2 - DEFINITION SOCIOLOGIQUE

Dubet (1987) a fait une synthèse des théories de l'analyse sociologique de la délinquance en termes de classes sociales. Cette analyse s'inscrit dans deux perspectives nettement différentes selon que la dimension de classe caractérise l'action délinquante elle-même ou selon qu'elle définit la «nature» de classe, du contrôle social et de la stigmatisation qui «construit» la délinquance. Dans le premier cas, la logique de classe renvoie à une définition endogène, dans le deuxième cas, à une définition exogène. Dans la perspective exogène, la délinquance est l'expression d'une société de classes, moins parce que la situation sociale des acteurs appelle la délinquance, que par la logique «de classe», de l'ordre, du contrôle et de la stigmatisation qui désigne les victimes de la répression. Elle est une conduite de classe car les appareils et l'ordre qui la répriment relèvent d'une domination de classe.

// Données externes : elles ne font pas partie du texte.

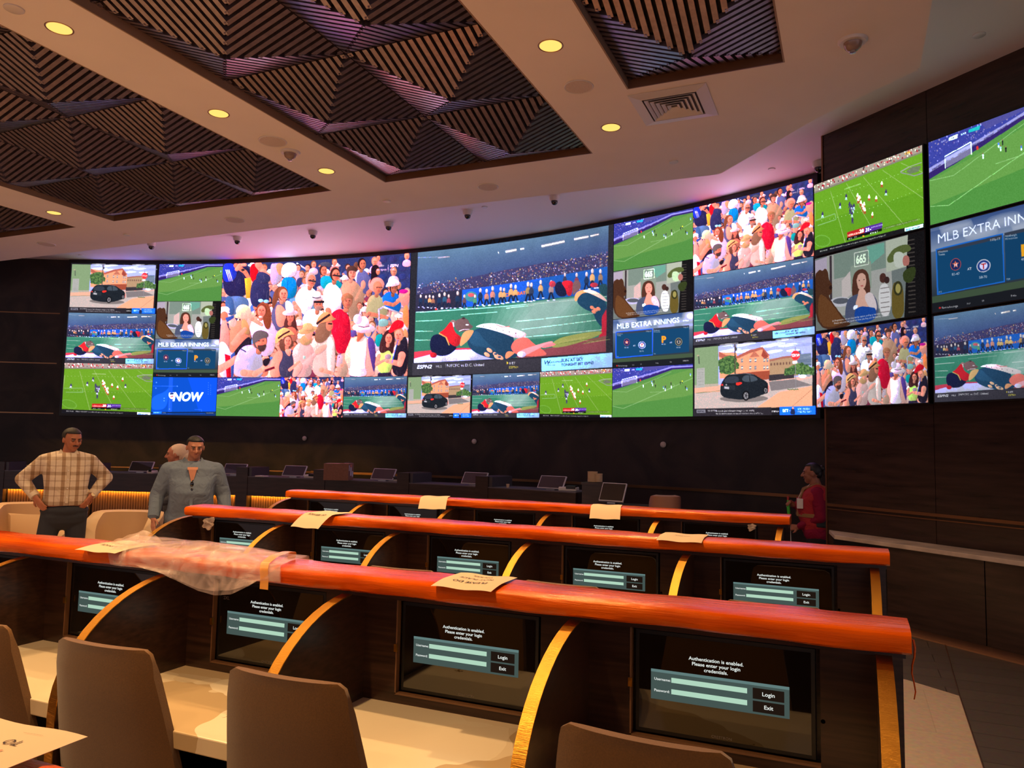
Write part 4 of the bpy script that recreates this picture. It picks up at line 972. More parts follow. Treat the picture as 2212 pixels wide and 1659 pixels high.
    # right foreground bowing man (cut by the frame)
    c.sm([(1165, 540), (1180, 490), (1220, 475), (1265, 520), (1280, 600), (1200, 608)], (20, 24, 60)); c.sm([(1215, 478), (1330, 470), (1320, 560), (1310, 600), (1275, 600), (1262, 540)], (228, 30, 48))
    c.sm([(1320, 500), (1345, 470), (1385, 480), (1395, 540), (1345, 575), (1320, 600)], (134, 92, 92)); c.sm([(1335, 625), (1350, 570), (1420, 548), (1480, 565), (1450, 590), (1400, 590), (1350, 655)], (238, 196, 120))
    c.sm([(1350, 650), (1390, 585), (1450, 572), (1560, 600), (1618, 650), (1616, 880), (1570, 860), (1520, 800), (1500, 740), (1420, 710)], (22, 62, 92)); c.sm([(1400, 560), (1470, 548), (1550, 580), (1618, 640), (1618, 660), (1530, 610), (1450, 575)], (248, 226, 214))
    for X, Y in ((1490, 700), (1520, 720), (1545, 712), (1505, 735)): c.ell(X, Y, 20, 14, (232, 150, 110), .5)
    c.sm([(1570, 780), (1600, 740), (1618, 700), (1614, 1040), (1530, 1020), (1500, 1000), (1580, 900)], (206, 30, 50)); c.sm([(1440, 1055), (1480, 1005), (1540, 1010), (1530, 1065)], (245, 240, 245)); c.sm([(1540, 520), (1590, 505), (1622, 515), (1620, 620), (1560, 590)], (30, 70, 80))
    # near sideline: red strip, hay coloured cloth
    c.fill([(62, 1055), (350, 1020), (520, 1020), (980, 1090), (60, 1145)], (214, 60, 84)); c.fill([(62, 1110), (300, 1040), (560, 1030), (700, 1110), (60, 1145)], (225, 225, 250))
    c.fill([(1000, 1050), (1612, 930), (1612, 1064), (860, 1105)], (150, 66, 74)); c.sm([(1130, 1030), (1180, 950), (1400, 905), (1590, 890), (1560, 930), (1300, 1010)], (160, 166, 80))
    for k in range(22): x = 1150+k*18; c.line([(x, 960+((k*37) % 40)), (x+120, 930+((k*23) % 50))], 4, (196, 190, 104) if k % 2 else (96, 120, 50), .7)
    bandman(c, 0, 0, 1)
    # ticker below
    c.fill([(50, 1146), (1066, 1106), (1066, 1214), (50, 1250)] if full else [(50, 1146), (1066, 1106), (1066, 1214), (50, 1252)], (54, 50, 58))
    c.text(82, 1190, 'ESPN2', 40, (240, 240, 245), .03, .25, slope=-.03, sx=1.0); c.text(225, 1182, 'MLS', 26, (240, 240, 245), .02, slope=-.03); c.line([(299, 1180), (299, 1150)], 2, (220, 220, 225)); c.text(308, 1176, 'NYCFC vs D.C. United', 32, (238, 238, 242), .012, slope=-.03, sx=.95)
    c.fill([(780, 1132), (794, 1144), (780, 1158)], (240, 220, 60)); c.text(800, 1156, '8 ET', 26, (240, 240, 240), .01, slope=-.03); c.text(797, 1190, 'ESPN+', 28, (240, 225, 70), .01, slope=-.03)
    c.fill([(1066, 1110), (1672, 1072), (1672, 1190), (1066, 1216)], (176, 228, 240))
    c.text(1082, 1160, 'W', 50, (30, 60, 130), .02, .2); c.text(1122, 1150, 'PLAYOFFS22', 20, (40, 80, 140), .02, slope=-.05); c.text(1230, 1142, 'SUN AT SKY', 34, (26, 60, 120), .025, slope=-.05); c.text(1230, 1176, 'TONIGHT 8ET ESPN2', 31, (26, 60, 120), .025, slope=-.05, sx=.95); c.text(1230, 1116, 'WNBA PLAYOFFS: SEMIFINALS GAME 2', 11, (40, 70, 120), .01, slope=-.05); c.text(1100, 1168, 'Powered by Google', 10, (40, 70, 120))
    c.blur(1); c.grain(3.5); c.a = c.a*.88+np.array((150, 160, 190))*.12; return c.out()

def pic_street(w, h):
    c = Cv(w, h, [(584, 1113), (1385, 1060), (1392, 1592), (583, 1602)], (36, 34, 40))
    c.fill([(593, 1128), (1367, 1075), (1370, 1535), (593, 1548)], (196, 206, 226))
    for k in range(30):
        x = 760+((k*97) % 600); y = 1095+((k*53) % 90)-.04*(x-760); c.ell(x, y, 46, 9, (232, 232, 240) if k % 3 else (170, 186, 214), -.05, .55)
    c.fill([(593, 1395), (1370, 1330), (1370, 1535), (593, 1548)], (214, 200, 186))
    # distant block, trees
    c.fill([(1255, 1180), (1290, 1158), (1296, 1185), (1362, 1180), (1362, 1260), (1250, 1270)], (92, 112, 140))
    for k in range(9): c.line([(1256, 1190+k*8), (1362, 1184+k*8)], 3, (168, 184, 204))
    c.fill([(1085, 1215), (1180, 1198), (1250, 1192), (1280, 1250), (1280, 1330), (1085, 1335)], (196, 160, 124)); c.fill([(1080, 1222), (1178, 1198), (1250, 1194), (1248, 1206), (1180, 1212), (1082, 1232)], (184, 118, 104))
    for k in range(9): c.fill([(1096+k*20, 1242-k*1), (1106+k*20, 1241-k*1), (1106+k*20, 1258-k*1), (1096+k*20, 1259-k*1)], (130, 96, 84))
    c.fill([(755, 1160), (870, 1165), (880, 1195), (960, 1160), (1040, 1135), (1088, 1190), (1088, 1340), (760, 1340)], (222, 182, 138))
    c.fill([(755, 1155), (800, 1180), (870, 1190), (955, 1150), (1042, 1130), (1092, 1190), (1080, 1190), (1040, 1148), (962, 1170), (880, 1205), (790, 1205), (755, 1190)], (200, 110, 92))
    c.fill([(955, 1200), (990, 1155), (1025, 1196)], (206, 128, 104)); c.fill([(1035, 1190), (1046, 1150), (1082, 1195), (1060, 1215)], (176, 78, 66))
    for X in (900, 955, 990, 1048, 1068):
        for Y in (1208, 1258): c.fill([(X, Y), (X+14, Y-2), (X+14, Y+24), (X, Y+26)], (150, 150, 160)); c.fill([(X, Y+10), (X+14, Y+8), (X+14, Y+12), (X, Y+14)], (240, 232, 220))
    c.fill([(850, 1310), (1090, 1290), (1090, 1350), (850, 1370)], (176, 84, 62)); c.fill([(1085, 1322), (1250, 1310), (1250, 1345), (1085, 1362)], (66, 60, 66))
    for X, Y, R_ in ((790, 1235, 42), (830, 1215, 40), (812, 1270, 52), (850, 1250, 36), (1220, 1300, 30), (1260, 1288, 40), (1315, 1292, 44), (1345, 1300, 34), (1290, 1268, 30)): c.ell(X, Y, R_*1.1, R_*.8, (84, 124, 72)); c.speck([(X-R_, Y-R_*.7), (X+R_, Y-R_*.7), (X+R_, Y+R_*.7), (X-R_, Y+R_*.7)], 60, [(112, 152, 84), (62, 96, 58)], 3, 7)
    c.ell(1305, 1334, 24, 11, (235, 236, 240)); c.ell(1345, 1330, 16, 9, (170, 172, 180))
    c.line([(860, 1105), (862, 1330)], 7, (96, 78, 74)); c.line([(847, 1120), (876, 1117)], 5, (80, 66, 64)); c.ell(866, 1140, 9, 14, (90, 84, 90))
    for y in (1108, 1122): c.line([(1040, y-20), (1367, y+10)], 1.2, (150, 150, 160))
    # green wall on the left
    c.fill([(593, 1128), (752, 1116), (752, 1390), (593, 1400)], (142, 172, 128)); c.fill([(593, 1385), (752, 1374), (752, 1398), (593, 1408)], (196, 186, 168)); c.fill([(608, 1268), (660, 1264), (660, 1400), (606, 1404)], (188, 190, 184))
    for k in range(10): c.line([(614, 1276+k*12), (654, 1273+k*12)], 2, (140, 146, 142))
    c.limb([(616, 1180), (622, 1190), (624, 1235)], 7, (84, 92, 84)); c.ell(616, 1180, 8, 6, (190, 180, 150))
    # pavement and road
    c.fill([(593, 1405), (760, 1392), (760, 1432), (593, 1440)], (216, 192, 164)); c.fill([(593, 1440), (1000, 1420), (1370, 1345), (1370, 1400), (1160, 1432), (1080, 1548), (593, 1548)], (206, 198, 192)); c.fill([(1085, 1368), (1250, 1352), (1370, 1395), (1100, 1430)], (140, 132, 134))
    c.fill([(1150, 1440), (1370, 1400), (1370, 1535), (1000, 1545)], (220, 190, 150)); c.line([(1240, 1535), (1370, 1420)], 3, (170, 140, 110)); c.line([(600, 1440), (760, 1425)], 3, (120, 130, 90))
    for k in range(12): c.ell(1210+k*6, 1420+((k*7) % 5), 3, 4, (96, 120, 70))
    # dark car seen from the rear
    c.ell(920, 1480, 160, 24, (110, 100, 100), al=.7)
    c.sm([(764, 1400), (770, 1372), (800, 1325), (822, 1312), (930, 1306), (985, 1312), (1030, 1345), (1075, 1368), (1082, 1400), (1080, 1440), (1050, 1452), (950, 1490), (800, 1478), (764, 1450)], (34, 40, 48))
    c.sm([(778, 1370), (806, 1328), (880, 1322), (892, 1360), (860, 1376)], (58, 66, 80)); c.sm([(905, 1362), (915, 1322), (960, 1318), (990, 1325), (1020, 1356), (960, 1368)], (76, 88, 100)); c.line([(955, 1320), (962, 1366)], 4, (26, 30, 36)); c.line([(826, 1314), (930, 1308), (985, 1316)], 4, (120, 128, 140))
    c.fill([(780, 1382), (862, 1390), (860, 1420), (778, 1412)], (46, 54, 62)); c.fill([(790, 1395), (822, 1398), (821, 1414), (789, 1411)], (200, 200, 205)); c.sm([(862, 1372), (905, 1364), (908, 1380), (872, 1392)], (224, 60, 50)); c.ell(776, 1384, 8, 7, (210, 60, 54)); c.ell(804, 1384, 5, 5, (190, 190, 195))
    for X, Y, a in ((934, 1460, 24), (1064, 1425, 17)): c.ell(X, Y, a, a*1.4, (20, 20, 24)); c.ell(X, Y, a*.66, a*1.0, (150, 150, 156)); c.ell(X, Y, a*.22, a*.34, (30, 30, 34)); [c.line([(X, Y), (X+a*.6*math.cos(t), Y+a*.9*math.sin(t))], 3, (60, 60, 66)) for t in np.arange(0, 6.2, 1.256)]
    c.ell(1082, 1415, 6, 22, (230, 120, 110), al=.5)
    # stop sign
    c.line([(1258, 1135), (1262, 1425)], 5, (150, 150, 156)); n = 8; c.fill([(1259+30*math.cos(math.pi/8+k*math.pi/4), 1193+34*math.sin(math.pi/8+k*math.pi/4)) for k in range(8)], (232, 60, 66)); c.text(1259, 1203, 'STOP', 26, (250, 240, 240), .03, align='CENTER', sx=.8); c.fill([(1240, 1232), (1270, 1230), (1270, 1246), (1240, 1248)], (235, 235, 238))
    # ticker
    c.fill([(584, 1548), (1100, 1540), (1104, 1600), (583, 1604)], (50, 46, 54)); c.fill([(606, 1556), (665, 1555), (665, 1576), (606, 1577)], (150, 150, 165)); c.text(612, 1572, 'ESPN2', 17, (30, 30, 40), .02)
    c.text(680, 1566, 'US OPEN', 14, (230, 230, 235), .015); c.text(733, 1568, 'Serena in 2nd rd match tonight (7 ET, ESPN)', 16.5, (238, 238, 240), .012, sx=.86); c.text(733, 1586, 'Play: (2) Anett Kontaveit, two have not faced each other on WTA Tour', 13.5, (225, 225, 230), .01, sx=.8); c.text(1104, 1574, 'ESPN+', 17, (235, 235, 235), .02)
    c.fill([(1156, 1538), (1400, 1533), (1400, 1592), (1156, 1596)], (36, 132, 226)); c.text(1175, 1572, 'BET+', 24, (240, 245, 250), .02); c.sm([(1222, 1590), (1232, 1552), (1242, 1540), (1254, 1556), (1262, 1590)], (40, 50, 90)); c.ell(1243, 1546, 7, 8, (220, 180, 160)); c.text(1275, 1558, 'LIVE ODDS', 16, (240, 248, 255), .02); c.text(1275, 1576, 'FREE TO PLAY', 14, (240, 248, 255), .02)
    c.blur(1); c.grain(3); return c.out()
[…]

Dans la perspective endogène, les conduites délinquantes sont interprétées de l'«intérieur» en termes de classes ; trois orientations sont développées :

- lorsque la classe sociale est définie comme une communauté et comme une culture, la délinquance juvénile est le produit d'un ensemble de dispositions normatives et culturelles spécifiques, comme conduite de classe ; les modes d'éducation des jeunes, la liberté dont ils jouissent, leur précocité les désigneraient comme des délinquants potentiels.

- Lorsque la classe est conçue comme une strate, comme un niveau, la délinquance est articulée sur l'inégalité des ressources disponibles pour chaque catégorie et sur la relative homogénéité des aspirations de ces divers groupes.

- Lorsque la classe est conçue comme un facteur collectif et la conscience de classe, la délinquance juvénile est une forme de «révolte sociale».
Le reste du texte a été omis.